There are many forms of communication such as body language, sign language, universal symbols, music, dance, oral and written language. Body language is the first form of language we are able to communicate with. As an adult, we focus very much on spoken language rather than body language from a person and it may get a bit frustrating when we are not told what is wrong in a verbal manner even if it still emerging within a child. This is the time when the child may become frustrated when the adult does not understand their meaning. Though it can get frustrating on the adult’s end as well we should genuinely show interest in what the child wants and simply say to them “show me” and the child at this age will also create some way of asking/showing what everything is by either pointing or verbalizing.

Children act and react by what they have seen as well as what they hear. At this age level, it is very important to use full and exact words of what you are meaning to say. ( i.e. Dog instead of doggy, or tissue rather than Kleenex.) The child is absorbing everything he hears to begin or continue to develop his language communication but also himself as a person. 

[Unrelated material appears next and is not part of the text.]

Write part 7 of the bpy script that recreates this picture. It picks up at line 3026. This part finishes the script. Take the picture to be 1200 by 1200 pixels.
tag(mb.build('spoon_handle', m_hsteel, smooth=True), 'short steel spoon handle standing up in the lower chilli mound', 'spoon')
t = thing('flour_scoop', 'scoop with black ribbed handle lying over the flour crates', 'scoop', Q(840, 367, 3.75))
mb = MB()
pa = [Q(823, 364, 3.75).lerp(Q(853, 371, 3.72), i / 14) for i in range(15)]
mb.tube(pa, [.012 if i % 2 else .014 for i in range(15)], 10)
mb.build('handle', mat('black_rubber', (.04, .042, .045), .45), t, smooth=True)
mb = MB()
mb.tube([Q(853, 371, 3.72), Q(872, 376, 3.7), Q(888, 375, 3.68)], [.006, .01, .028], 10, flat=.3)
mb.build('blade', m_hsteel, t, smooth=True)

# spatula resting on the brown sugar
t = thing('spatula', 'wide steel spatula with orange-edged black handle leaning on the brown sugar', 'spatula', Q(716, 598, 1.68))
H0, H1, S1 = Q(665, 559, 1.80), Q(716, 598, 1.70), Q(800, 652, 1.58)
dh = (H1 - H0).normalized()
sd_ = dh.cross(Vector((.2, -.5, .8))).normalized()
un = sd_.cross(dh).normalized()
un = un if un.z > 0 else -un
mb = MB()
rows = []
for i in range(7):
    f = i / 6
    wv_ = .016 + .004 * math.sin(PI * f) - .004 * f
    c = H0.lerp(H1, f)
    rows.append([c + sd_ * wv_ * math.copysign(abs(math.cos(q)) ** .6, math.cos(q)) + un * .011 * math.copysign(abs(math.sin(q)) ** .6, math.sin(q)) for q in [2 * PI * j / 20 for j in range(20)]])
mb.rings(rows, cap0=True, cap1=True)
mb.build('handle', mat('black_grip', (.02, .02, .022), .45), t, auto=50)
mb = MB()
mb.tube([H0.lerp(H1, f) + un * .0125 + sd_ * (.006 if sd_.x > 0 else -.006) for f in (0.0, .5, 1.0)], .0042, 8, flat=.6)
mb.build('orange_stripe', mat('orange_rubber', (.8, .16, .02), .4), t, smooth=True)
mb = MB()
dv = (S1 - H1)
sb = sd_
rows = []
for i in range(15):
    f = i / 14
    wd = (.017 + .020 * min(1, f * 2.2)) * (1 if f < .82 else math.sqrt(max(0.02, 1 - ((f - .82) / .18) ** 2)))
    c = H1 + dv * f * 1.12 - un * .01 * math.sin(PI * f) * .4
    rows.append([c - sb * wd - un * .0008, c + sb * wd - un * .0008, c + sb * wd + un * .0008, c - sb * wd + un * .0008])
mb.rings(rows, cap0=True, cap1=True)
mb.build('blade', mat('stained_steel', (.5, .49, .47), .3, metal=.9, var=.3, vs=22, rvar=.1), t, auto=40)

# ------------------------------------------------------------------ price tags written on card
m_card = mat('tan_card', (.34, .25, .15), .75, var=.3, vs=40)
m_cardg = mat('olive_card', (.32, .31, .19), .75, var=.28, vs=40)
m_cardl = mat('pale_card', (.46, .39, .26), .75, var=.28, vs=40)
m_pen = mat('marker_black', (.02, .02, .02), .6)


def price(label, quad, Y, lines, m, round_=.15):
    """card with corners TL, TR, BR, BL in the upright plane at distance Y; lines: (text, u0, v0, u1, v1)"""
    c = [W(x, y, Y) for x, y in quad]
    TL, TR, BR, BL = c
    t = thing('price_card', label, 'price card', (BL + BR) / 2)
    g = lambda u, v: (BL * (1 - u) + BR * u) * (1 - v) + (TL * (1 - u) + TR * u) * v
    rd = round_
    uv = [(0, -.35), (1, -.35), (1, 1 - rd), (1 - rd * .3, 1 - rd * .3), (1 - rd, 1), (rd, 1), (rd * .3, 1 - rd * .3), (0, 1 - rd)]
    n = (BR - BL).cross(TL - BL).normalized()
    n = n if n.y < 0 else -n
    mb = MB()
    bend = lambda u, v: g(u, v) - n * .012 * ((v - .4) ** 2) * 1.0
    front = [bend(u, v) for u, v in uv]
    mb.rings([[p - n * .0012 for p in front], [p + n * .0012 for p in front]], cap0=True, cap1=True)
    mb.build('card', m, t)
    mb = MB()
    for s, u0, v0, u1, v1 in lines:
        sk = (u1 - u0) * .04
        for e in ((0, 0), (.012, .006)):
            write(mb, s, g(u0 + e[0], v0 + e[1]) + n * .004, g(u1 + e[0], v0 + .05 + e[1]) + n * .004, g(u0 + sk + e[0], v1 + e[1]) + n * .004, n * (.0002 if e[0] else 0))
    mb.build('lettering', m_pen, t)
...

In the classroom, we help develop the child’s vocabulary, body language, oral language, and music and dancing. Some of these forms can be done simultaneously such as singing and dancing. When developing their vocabulary, we use a three-period lesson.  The three-period lesson is a multi-sensory experience.  More neural connections are made in the brain because more senses are used which increases the possibilities for vocabulary to be stored in long-term memory.  The children use the sense of touch, sight, and sound to absorb language in a three period lesson. 

The child, merely by going on with his life, learns to speak the language belonging to his race. It is like a mental chemistry that takes place in the child.